Pero lo que llegaba más inmediato era la vuelta a la escuela. A cubrirse alineados militarmente al izar la bandera, cantar el Cara al Sol y tomar en el recreo la leche en polvo americana del Plan Marshall.

Retornar al tosco olor de la tiza, los farragosos manchones de tinta en el cuaderno, pese al uso del sonrosado papel secante, y a las pesadas tareas para casa. Para más inri, después del joyo de pan con aceite de la merienda, algunos teníamos que asistir a las clases de Dibujo, que era como le llamábamos a la Escuela de Artes y Oficios, ubicada en el Palacio de Los Marqueses de Benamejí de la calle del Sol. El edificio era un hermoso caserón de anchas y frías galerías. En su decadente jardín de espesa vegetación, con estanques, fuentes y estatuas deslustradas, nos surtíamos de naranjas o nísperos aprovechando un descuido del conserje.

Las clases de dibujo artístico duraban hasta ya algo anochecido.
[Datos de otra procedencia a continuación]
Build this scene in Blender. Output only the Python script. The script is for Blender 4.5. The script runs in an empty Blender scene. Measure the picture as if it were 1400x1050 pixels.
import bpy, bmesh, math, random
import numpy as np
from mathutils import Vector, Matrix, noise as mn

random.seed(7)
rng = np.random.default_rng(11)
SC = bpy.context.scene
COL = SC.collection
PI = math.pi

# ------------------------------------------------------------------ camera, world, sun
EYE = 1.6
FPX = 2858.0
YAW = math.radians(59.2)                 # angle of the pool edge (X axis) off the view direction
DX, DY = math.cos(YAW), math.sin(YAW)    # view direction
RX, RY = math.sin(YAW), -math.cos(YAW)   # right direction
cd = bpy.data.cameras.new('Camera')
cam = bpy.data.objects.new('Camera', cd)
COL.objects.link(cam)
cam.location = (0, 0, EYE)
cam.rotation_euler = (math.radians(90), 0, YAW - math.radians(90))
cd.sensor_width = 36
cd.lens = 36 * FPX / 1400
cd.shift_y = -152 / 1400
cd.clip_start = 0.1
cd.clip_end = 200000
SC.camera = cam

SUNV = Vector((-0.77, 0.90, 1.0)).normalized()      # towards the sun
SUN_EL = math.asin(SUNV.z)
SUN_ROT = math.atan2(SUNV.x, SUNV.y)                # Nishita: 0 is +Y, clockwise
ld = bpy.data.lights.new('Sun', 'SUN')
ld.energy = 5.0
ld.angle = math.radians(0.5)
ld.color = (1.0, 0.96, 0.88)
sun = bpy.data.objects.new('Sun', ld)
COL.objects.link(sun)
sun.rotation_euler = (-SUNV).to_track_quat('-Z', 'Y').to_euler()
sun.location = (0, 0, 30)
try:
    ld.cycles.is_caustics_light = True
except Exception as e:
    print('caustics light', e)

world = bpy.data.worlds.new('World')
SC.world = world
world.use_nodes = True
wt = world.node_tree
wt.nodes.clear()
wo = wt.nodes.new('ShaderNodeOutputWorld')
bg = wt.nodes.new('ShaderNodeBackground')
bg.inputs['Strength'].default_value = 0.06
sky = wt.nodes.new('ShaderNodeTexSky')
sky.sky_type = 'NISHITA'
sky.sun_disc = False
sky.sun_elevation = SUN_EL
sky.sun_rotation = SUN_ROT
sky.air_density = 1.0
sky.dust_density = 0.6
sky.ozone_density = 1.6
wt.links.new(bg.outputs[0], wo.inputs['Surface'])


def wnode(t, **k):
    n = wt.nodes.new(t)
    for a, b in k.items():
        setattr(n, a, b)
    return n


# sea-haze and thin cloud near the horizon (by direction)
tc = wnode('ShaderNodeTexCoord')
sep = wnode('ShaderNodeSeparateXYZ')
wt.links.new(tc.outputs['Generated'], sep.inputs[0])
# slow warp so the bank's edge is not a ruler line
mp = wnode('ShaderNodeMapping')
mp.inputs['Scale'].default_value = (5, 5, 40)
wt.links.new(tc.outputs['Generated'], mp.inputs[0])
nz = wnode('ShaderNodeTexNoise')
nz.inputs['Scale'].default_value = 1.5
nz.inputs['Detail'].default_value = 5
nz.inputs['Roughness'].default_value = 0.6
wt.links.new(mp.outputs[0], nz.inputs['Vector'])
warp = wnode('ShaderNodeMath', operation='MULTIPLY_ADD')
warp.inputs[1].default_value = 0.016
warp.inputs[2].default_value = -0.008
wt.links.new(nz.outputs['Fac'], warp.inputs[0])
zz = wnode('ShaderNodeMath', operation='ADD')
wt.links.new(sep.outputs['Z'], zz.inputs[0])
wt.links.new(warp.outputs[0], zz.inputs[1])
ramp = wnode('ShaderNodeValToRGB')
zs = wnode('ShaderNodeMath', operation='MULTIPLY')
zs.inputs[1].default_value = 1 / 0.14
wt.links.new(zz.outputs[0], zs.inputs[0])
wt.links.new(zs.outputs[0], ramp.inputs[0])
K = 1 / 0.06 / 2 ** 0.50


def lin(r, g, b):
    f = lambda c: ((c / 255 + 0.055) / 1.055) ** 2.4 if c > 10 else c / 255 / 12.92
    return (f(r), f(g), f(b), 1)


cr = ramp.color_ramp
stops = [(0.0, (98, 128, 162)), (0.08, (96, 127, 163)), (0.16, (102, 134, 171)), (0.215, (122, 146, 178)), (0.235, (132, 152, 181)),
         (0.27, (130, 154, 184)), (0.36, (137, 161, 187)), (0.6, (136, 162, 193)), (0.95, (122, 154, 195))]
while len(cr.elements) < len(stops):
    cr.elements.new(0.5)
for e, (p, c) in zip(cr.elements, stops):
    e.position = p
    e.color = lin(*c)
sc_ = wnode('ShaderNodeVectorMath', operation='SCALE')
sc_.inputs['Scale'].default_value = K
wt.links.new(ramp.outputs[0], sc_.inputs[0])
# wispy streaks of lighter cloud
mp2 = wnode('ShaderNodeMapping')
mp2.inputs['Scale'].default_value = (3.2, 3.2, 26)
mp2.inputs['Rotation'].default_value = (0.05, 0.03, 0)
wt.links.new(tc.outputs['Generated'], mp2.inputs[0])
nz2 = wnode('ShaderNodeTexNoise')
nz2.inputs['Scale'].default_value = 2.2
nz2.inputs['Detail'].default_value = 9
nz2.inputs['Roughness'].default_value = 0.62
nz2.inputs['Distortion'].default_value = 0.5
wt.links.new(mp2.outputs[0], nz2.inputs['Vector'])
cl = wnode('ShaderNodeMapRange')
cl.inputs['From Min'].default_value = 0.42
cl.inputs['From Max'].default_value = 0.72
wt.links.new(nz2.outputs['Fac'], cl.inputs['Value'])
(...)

Con más o menos entusiasmo, aprendíamos a pintar con carboncillo, que nos producía dentera cuando chirriaba sobre el papel de Barba, comprado en Casa Sarita. El modelo en escayola solía ser el perfil de un rostro de un romano o un trozo de capitel.

Otros amigos habían sido captados por el párroco o el coadjutor, e iban a la iglesia de Santiago a las charlas con uno de los curas.

Los tediosos sábados y domingos de lluvia los pasábamos, entre olor a ceniza y a gatuno, arrellanados en los portales de las casas o en las cocinas comunitarias. Se nos iban las horas jugando a las estampas de futbolistas o leyendo tebeos de El Guerrero del Antifaz, El Cachorro y Roberto Alcázar y Pedrín.

Así, aún sin mucha prisa, llegaba otra primavera y otro verano. Y otros más. Pero ya no eran iguales. Mientras crecíamos, lenta pero inexorablemente, los inviernos se iban haciendo cada vez más largos y más fríos.